Objective - Collect each line containing "scene".

Supplied data -
#####

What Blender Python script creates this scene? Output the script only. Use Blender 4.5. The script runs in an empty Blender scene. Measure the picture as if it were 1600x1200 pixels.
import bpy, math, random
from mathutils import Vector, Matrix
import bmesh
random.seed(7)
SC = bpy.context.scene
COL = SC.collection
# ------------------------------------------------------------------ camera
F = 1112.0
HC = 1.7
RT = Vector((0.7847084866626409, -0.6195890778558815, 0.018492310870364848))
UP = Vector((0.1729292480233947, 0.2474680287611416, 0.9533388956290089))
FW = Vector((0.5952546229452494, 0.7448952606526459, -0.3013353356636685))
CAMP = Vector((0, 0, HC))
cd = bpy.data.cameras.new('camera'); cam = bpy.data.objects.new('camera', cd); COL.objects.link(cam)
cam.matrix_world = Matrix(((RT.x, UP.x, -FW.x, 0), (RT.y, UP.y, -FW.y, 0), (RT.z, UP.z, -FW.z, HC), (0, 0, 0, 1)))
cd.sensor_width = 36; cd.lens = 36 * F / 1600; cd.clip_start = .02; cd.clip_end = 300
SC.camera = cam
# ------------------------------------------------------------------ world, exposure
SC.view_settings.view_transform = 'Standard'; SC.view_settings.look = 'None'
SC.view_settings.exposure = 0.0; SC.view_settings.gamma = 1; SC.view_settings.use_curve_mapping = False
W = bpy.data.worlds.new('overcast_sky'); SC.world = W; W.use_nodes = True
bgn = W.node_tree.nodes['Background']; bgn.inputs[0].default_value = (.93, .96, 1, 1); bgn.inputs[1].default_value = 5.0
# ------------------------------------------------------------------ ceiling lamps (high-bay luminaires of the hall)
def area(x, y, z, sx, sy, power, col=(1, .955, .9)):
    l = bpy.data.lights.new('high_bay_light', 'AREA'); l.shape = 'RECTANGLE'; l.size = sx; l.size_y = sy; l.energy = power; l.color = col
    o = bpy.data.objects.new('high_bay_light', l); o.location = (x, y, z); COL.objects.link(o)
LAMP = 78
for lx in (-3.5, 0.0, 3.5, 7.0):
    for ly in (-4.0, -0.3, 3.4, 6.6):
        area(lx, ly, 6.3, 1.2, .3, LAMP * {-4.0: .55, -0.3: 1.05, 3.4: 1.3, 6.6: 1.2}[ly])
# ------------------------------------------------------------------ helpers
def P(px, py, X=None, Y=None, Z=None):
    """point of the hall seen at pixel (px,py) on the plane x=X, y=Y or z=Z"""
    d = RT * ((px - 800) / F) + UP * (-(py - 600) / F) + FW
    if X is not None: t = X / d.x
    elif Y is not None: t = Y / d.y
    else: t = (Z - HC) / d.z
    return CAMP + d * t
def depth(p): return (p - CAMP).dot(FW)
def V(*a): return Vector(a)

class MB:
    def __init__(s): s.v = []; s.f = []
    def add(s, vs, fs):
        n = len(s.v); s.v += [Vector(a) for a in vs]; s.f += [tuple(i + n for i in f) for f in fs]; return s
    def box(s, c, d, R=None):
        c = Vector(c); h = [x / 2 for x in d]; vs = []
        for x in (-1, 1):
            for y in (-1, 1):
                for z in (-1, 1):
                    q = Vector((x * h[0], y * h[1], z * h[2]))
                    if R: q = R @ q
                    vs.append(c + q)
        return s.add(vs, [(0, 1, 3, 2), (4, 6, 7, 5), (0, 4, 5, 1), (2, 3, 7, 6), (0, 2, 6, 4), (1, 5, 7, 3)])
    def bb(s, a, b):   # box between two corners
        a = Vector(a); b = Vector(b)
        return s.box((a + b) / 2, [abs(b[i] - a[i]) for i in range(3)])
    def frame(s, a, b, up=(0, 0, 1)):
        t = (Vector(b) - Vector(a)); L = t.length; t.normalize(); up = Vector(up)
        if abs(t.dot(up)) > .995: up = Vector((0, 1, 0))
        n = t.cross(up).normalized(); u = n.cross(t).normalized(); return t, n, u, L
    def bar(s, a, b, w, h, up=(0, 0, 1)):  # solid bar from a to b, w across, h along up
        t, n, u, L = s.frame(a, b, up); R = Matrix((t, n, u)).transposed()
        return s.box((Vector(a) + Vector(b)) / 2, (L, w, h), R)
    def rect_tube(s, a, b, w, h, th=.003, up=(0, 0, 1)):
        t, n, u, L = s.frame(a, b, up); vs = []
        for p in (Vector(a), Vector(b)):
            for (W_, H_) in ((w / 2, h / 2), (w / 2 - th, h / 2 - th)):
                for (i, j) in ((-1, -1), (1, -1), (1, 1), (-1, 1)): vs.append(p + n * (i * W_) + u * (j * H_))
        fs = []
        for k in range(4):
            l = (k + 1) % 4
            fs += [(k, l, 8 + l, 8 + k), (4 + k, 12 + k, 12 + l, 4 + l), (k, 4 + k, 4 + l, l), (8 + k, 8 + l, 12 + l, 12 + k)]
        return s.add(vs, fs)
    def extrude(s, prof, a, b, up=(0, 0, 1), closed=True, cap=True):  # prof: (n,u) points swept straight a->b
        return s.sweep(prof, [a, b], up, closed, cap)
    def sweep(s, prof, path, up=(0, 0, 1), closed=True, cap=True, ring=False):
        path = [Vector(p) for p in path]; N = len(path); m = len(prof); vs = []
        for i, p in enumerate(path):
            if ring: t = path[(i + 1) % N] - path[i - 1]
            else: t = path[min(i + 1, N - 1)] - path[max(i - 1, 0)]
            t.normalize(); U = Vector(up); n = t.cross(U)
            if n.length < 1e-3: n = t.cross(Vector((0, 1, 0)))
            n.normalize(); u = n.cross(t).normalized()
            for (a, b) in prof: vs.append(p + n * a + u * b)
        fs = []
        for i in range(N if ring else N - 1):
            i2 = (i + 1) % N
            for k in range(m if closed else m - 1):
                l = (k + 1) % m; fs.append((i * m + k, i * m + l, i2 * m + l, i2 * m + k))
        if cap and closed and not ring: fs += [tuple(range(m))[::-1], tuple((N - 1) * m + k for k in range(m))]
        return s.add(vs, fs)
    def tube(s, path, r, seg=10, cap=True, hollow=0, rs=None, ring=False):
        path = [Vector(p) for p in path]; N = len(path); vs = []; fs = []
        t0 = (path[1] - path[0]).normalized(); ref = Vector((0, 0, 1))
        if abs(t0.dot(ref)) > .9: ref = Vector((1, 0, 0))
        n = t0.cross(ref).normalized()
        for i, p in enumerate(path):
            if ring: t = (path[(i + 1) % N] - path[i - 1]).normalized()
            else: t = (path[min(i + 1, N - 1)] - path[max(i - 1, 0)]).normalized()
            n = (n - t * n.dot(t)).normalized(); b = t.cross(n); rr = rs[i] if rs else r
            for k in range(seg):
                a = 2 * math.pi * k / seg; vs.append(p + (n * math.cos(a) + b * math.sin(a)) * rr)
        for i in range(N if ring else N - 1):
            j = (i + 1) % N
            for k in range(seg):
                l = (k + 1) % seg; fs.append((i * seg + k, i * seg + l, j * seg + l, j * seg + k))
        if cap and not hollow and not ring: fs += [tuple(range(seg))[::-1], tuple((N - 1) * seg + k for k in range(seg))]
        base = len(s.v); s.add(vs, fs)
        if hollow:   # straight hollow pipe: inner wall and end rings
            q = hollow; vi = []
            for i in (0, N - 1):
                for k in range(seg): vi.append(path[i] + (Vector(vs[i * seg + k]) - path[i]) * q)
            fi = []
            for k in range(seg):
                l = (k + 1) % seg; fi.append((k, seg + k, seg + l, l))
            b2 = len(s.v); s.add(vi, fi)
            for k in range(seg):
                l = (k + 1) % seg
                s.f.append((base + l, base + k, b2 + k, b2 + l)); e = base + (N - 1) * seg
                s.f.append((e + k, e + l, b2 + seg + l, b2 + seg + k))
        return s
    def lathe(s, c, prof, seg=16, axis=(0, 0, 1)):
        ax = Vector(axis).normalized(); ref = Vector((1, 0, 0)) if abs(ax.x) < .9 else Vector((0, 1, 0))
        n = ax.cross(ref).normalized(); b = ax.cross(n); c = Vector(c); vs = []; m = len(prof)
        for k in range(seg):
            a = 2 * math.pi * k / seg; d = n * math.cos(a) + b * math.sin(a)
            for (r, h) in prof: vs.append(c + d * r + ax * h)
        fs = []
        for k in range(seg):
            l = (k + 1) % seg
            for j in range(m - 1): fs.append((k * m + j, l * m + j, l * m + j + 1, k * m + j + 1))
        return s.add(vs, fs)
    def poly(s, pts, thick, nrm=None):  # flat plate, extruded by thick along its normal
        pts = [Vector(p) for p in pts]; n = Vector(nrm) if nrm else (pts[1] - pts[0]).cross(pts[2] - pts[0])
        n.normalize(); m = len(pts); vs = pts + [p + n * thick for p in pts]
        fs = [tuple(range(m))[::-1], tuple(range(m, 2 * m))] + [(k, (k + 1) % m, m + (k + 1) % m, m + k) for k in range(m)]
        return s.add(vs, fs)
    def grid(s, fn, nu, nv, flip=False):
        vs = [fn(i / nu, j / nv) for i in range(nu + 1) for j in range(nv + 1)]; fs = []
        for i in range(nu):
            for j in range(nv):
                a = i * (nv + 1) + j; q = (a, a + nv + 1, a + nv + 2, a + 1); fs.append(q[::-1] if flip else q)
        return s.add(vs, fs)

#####

Complete answer -
What Blender Python script creates this scene? Output the script only. Use Blender 4.5. The script runs in an empty Blender scene. Measure the picture as if it were 1600x1200 pixels.
SC = bpy.context.scene